Incredibly, prior to this day, no Japanese player had ever won poker’s most prestigious prize -- although Maeda Azusa came very close last year. As part of WSOP Europe, Azusa finished second in the first gold bracelet event played at Cannes, France, which took place in 2011. Alas, despite Japan's sizable population, affluence, and high standard of living, the Asian nation remains behind much of the rest of the world when it comes to taking an active a role in the global poker boom. 

With Kihara's victory however, a great deal could change. He hopes not only to lock up a sponsorship deal with one of the major online poker sites, he also wants to become a poker ambassador in his home country, as well as throughout Asia. He's off to a great start as a promoter of the game. While playing at the final table, which took place on the third and final day of competition, Kihara was swarmed with hundreds of text messages and calls from 10,000 miles away. The relatively small poker market in Japan seemed to follow his every move on a live stream broadcast. No doubt, when Kihara dragged the final pot of the tournament, the small but fiercely-dedicated poker enthusiasts back in Japan erupted in an ultimate moment of celebration in what could potentially go down as his nation's "Chris Moneymaker moment."

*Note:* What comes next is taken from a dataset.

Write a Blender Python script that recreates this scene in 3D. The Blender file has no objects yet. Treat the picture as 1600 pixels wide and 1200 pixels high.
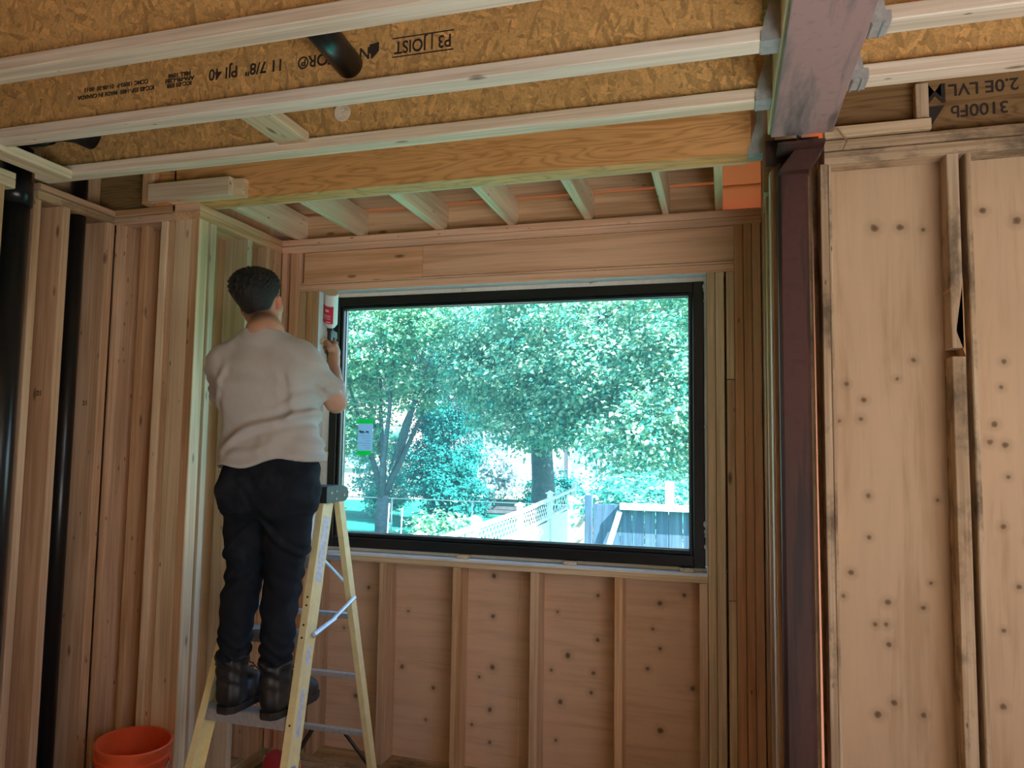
import bpy, math, random
import numpy as np
from mathutils import Matrix, Vector

random.seed(7)
rng = np.random.default_rng(11)
sc = bpy.context.scene
C = sc.collection

# ------------------------------------------------------------------ camera
CAM_H = 1.72
YAW, PITCH, ROLL, FPX = 0.28066, 0.07719, 0.01431, 1148.8
f_ = Vector((-math.sin(YAW) * math.cos(PITCH), math.cos(YAW) * math.cos(PITCH), math.sin(PITCH)))
r0 = Vector((math.cos(YAW), math.sin(YAW), 0)); u0 = r0.cross(f_)
r_ = math.cos(ROLL) * r0 + math.sin(ROLL) * u0
u_ = -math.sin(ROLL) * r0 + math.cos(ROLL) * u0
cam = bpy.data.cameras.new('camera'); cam.sensor_width = 36; cam.lens = 36 * FPX / 1600; cam.clip_start = .05
camo = bpy.data.objects.new('camera', cam); C.objects.link(camo)
camo.matrix_world = Matrix(((r_.x, u_.x, -f_.x, 0), (r_.y, u_.y, -f_.y, 0), (r_.z, u_.z, -f_.z, CAM_H), (0, 0, 0, 1)))
sc.camera = camo

# ------------------------------------------------------------------ world, sun, exposure
SUN_DIR = Vector((.72, -.22, .80)).normalized()          # towards the sun
w = bpy.data.worlds.new('world'); sc.world = w; w.use_nodes = True
nt = w.node_tree; bg = nt.nodes['Background']
sky = nt.nodes.new('ShaderNodeTexSky'); sky.sky_type = 'NISHITA'; sky.sun_disc = False
sky.sun_elevation = math.asin(SUN_DIR.z); sky.sun_rotation = math.atan2(SUN_DIR.x, SUN_DIR.y)
nt.links.new(sky.outputs[0], bg.inputs[0]); bg.inputs[1].default_value = 1.0
sl = bpy.data.lights.new('sun', 'SUN'); sl.energy = 44; sl.angle = .009; sl.color = (1, .97, .92)
slo = bpy.data.objects.new('sun', sl); C.objects.link(slo)
slo.rotation_euler = SUN_DIR.to_track_quat('Z', 'Y').to_euler(); slo.location = (20, -8, 25)
sc.view_settings.view_transform = 'Standard'; sc.view_settings.look = 'None'
sc.view_settings.gamma = 1; sc.view_settings.use_curve_mapping = False
sc.view_settings.exposure = 0.0
sc.cycles.max_bounces = 10; sc.cycles.diffuse_bounces = 6; sc.cycles.transparent_max_bounces = 12
sc.cycles.sample_clamp_indirect = 8; sc.cycles.caustics_reflective = False; sc.cycles.caustics_refractive = False

# ------------------------------------------------------------------ object helpers
WM = {}
I4 = Matrix.Identity(4)

def put(o, parent=None, M=I4):
    C.objects.link(o); WM[o.name] = M
    if parent is not None:
        o.parent = parent; o.matrix_basis = WM[parent.name].inverted() @ M
    else:
        o.matrix_basis = M
    return o

def tag(o, label=None, cat=None, group=None, kind=None):
    if label: o['label'] = label
    if cat: o['category'] = cat
    if group: o['group'] = group
    if kind: o['kind'] = kind
    return o

def empty(name, loc=(0, 0, 0), parent=None, rz=0):
    o = bpy.data.objects.new(name, None); o.empty_display_size = .1
    return put(o, parent, Matrix.Translation(loc) @ Matrix.Rotation(rz, 4, 'Z'))

def mobj(name, V, Fc, mat, parent=None, M=I4, smooth=False):
    me = bpy.data.meshes.new(name); me.from_pydata([tuple(v) for v in V], [], [tuple(f) for f in Fc])
    for m in (mat if isinstance(mat, (list, tuple)) else [mat]): me.materials.append(m)
    if smooth: me.shade_smooth()
    return put(bpy.data.objects.new(name, me), parent, M)

AX = {'Z': Matrix(((1, 0, 0), (0, 1, 0), (0, 0, 1))), 'X': Matrix(((0, 0, 1), (1, 0, 0), (0, 1, 0))), 'Y': Matrix(((0, 1, 0), (0, 0, 1), (1, 0, 0)))}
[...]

Kihara is a 30-year-old professional poker player. He mostly plays online, although he now hopes to travel around the world and play in more live tournaments with this victory. Prior to playing full-time, Kihara was a private school teacher.

The runner up was Chris De Maci, who put up a good fight, but was no match for what can only be described as destiny. Two former gold bracelet winners made it to the final table, including Davidi Kitai, who took fifth. Jason DeWitt finished eighth. 

This was Kihara's second time to cash in a WSOP event. It's also the second year he has traveled from Tokyo to Las Vegas to play at the WSOP. Last year, Kihara played in the Main Event Championship, and cashed in 653rd place.

Not bad at all, Mr. Kihara -- cashing in the Main Event the first year and winning a gold bracelet in the second.

So, what's next? 

The answer to that is -- plenty of celebration in Japan, at least for now.


Name: Naoya Kihara

Birthplace: Nayoro, Japan 

Age: 30

Current Residence: Tokyo, Japan

Marital Status: Single

Children: None

Profession: Professional Poker Player

Former Profession: Private School Teacher 

Number of WSOP Cashes: 2

Number of WSOP final table appearances: 1

Number of WSOP gold bracelet victories (with this tournament): 1

Best Previous WSOP finish: 653rd (in 2011 WSOP Main Event Championship)

Total WSOP Earnings: $531,388

Other Interesting Things: Hopes to become ambassador for the game of poker in Japan and throughout Asia


Question: Can you talk about the poker scene in Japan?

Kihara: Poker is getting popular in Japan. The people who like poker like gambling as well. So, a lot of people joined online poker, and then improved their skills. And then more and more come to cheer. And then a second, third and fourth bracelet winner should appear, I think.

Question: Is this your first year to play at the World Series of Poker?

Kihara: My second one.

Question: How many tournaments have you played?

Kihara: Six side events and one Main Event. And then, I got a $19,000 cash in the Main Event last year.

Question: What does it mean to you to be the first Japanese WSOP winner? Is this special?

Kihara: Yeah, that’s right. Now, I’m living off poker. But I want to be a sponsored player. So, the first Japanese bracelet means the possibility of that will increase.

Question: Is Pot-Limit Omaha your best game?

Kihara: No. Actually, I think I’m not so good at Pot-Limit Omaha. It’s not my best game. Because of that, I tried to play ABC style. And then -- especially yesterday -- I really got lucky and lucky and lucky again. Every flip I won, so because of that, I ran so nice. And then I got the bracelet. 

Question: What is your screen name online?

Kihara: Nkeyno.

Question: How did you find out about poker?

Kihara: My friend started online poker a half year before me. And he taught me. He played. And when I didn’t know the rules, he taught me. He showed me the online game with four tables (multi-tabling). And then I sat behind him six hours, and then I learned a lot.

Question: You just won $500,000. That’s a lot of yen. What are you going to do with the money?

Kihara: Right now, no idea. But I want to join a lot of live tournaments. Before, I didn’t have enough money, so I couldn’t join too many tournaments. But now I have money, so I can join a lot of tournaments. So, I will increase my tournament winnings more.

Question: You play for a living professionally. What do people in Japan think about that?

Kihara: My parents don’t like it. They know that but don’t like it. My friends don’t talk bad about that because I have a lot of mahjong -- which is a game in Japan -- I have a lot of mahjong friends. I play that game also. My mahjong friends, they don’t think gambling is a bad thing. So, it’s not so bad from my friends.


This was classified as WSOP schedule Event #34, since it’s the thirty-fourth gold bracelet of 61 to be awarded this summer in Las Vegas. The tournament was played over three consecutive days and nights, starting on Monday at noon and concluded on Wednesday night at 8:15 pm.

The total duration of the final table was about five hours.

The final table included two former gold bracelet winners -- including Davidi Kitai and Jason DeWitt.

Aside from the final table players among the notable players who finished in the money were former gold bracelet winners David Benyamine (14th) who was the end of Day One chip leader; two-time gold bracelet winner Brock Parker (36th); and former gold bracelet winner Dario Alioto (40th).

The official WSOP gold bracelet ceremony takes place on the day following the winner’s victory (or some hours later when the tournament ends very late). The ceremony takes place inside Brasilia. The ceremony begins at the conclusion of the first break of the noon tournament. The ceremony usually starts around 2:20 pm. The national anthem of the winner’s nation is played. The entire presentation is open to public and media. Video and photography is permitted by both public and members of the media.